例えばここで角が黒石にぶつかって相打ちになることで
角を失いますが、先ほどのルールと同様、即座に3手駒を動かす権利を得ます。
また、王だけは相打ちにならずに黒石を取れますが、その場合逆に囲碁側が2手続けて白石を打てます。
黒石ルールのまとめ
黒石に関するルールをまとめておきます。
囲碁側が黒石を使って将棋駒を取る場合
「歩」は手持ちの黒石1つで取れる→将棋の手番になる
「金銀桂香」は手持ちの黒石1つと盤上の黒石1つで取れる→将棋が2手打てる
「飛車角」は手持ちの黒石1つと盤上の黒石2つで取れる→将棋が3手打てる
「王」は黒石で取れない
将棋側が黒石にぶつかる場合
「歩」は黒石にぶつかれない(相打ち出来ない)
「金銀桂香」が黒石とぶつかって相打ちになる→即座に将棋が2手打てる
「飛車角」が黒石とぶつかって相打ちになる→即座に将棋が3手打てる
「王」は黒石を取れる→囲碁の手番になり、囲碁が2手打てる
これは将棋側が勝った局面
最後は王将自ら白石を取って、10個目の白石を獲得しました。
囲碁は囲って取った正規のアゲハマが3個。
正規のアゲハマは分かるように分けておきます。
囲碁側にも勝ちそうな局面が何度かあって、ゲームバランスはかなり取れてきました。
今回の完成ルール
ということで、なんとか完成しました。さすがに今までで一番大変でした。
【囲碁の勝利条件】自分の手番で白石で合計10目の地を作る(欠け目も含む)
【将棋の勝利条件】白石を10個取る
【基本ルール】
囲碁は開始時に黒石を2つ持つ。
将棋駒が白石を取ったら、囲碁は黒石を1つ手に入れる。
囲碁は手番に黒石と白石の両方を打つことが出来る。ただし将棋駒を取るために黒石を使った場合は、白石を打てず将棋側の手番になる。
囲碁は将棋駒を囲むことで将棋駒を取れる。
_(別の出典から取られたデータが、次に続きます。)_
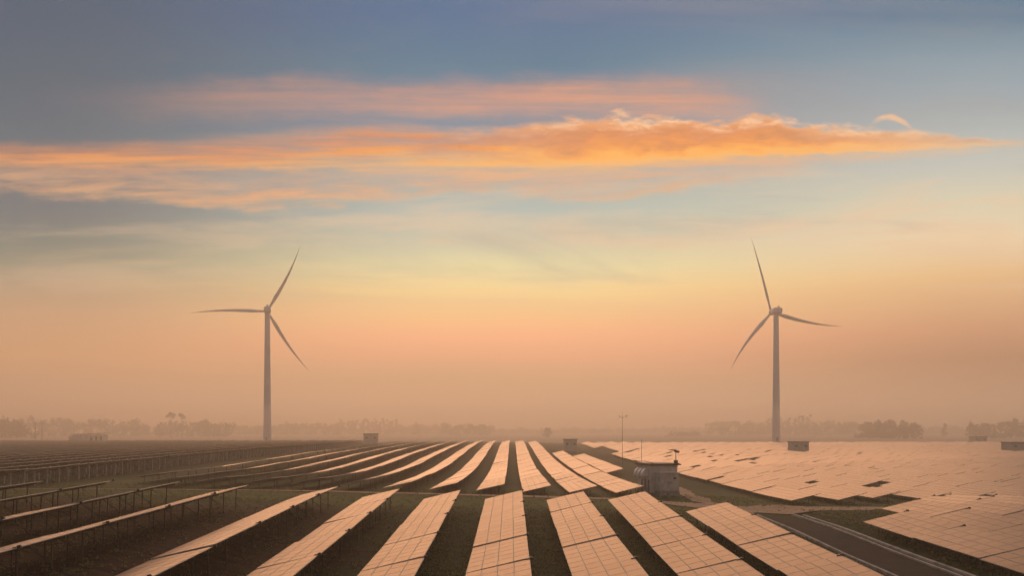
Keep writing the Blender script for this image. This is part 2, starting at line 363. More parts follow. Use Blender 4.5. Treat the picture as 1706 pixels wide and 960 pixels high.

この方法で取った駒は正規のアゲハマとして1目の地として数えることが出来る。
白地の中に黒石がある場合、その分の地を減らして数える。
黒石の使い方については繰り返しになるので
本文中の「黒石ルールのまとめ」を参照してください。
ようやく囲碁と将棋の対戦を記事にすることが出来ました。
バランスは取れたと思いますが、実際に何度も打ってみることで
囲碁でいう「コミ」のように
勝利条件の数字を調整していければと思います。
こういう微調整が効くことは強みですね。
記事を読んだ囲碁ファン・将棋ファンの方には、ぜひ異種対決を試していただきたいと思っています。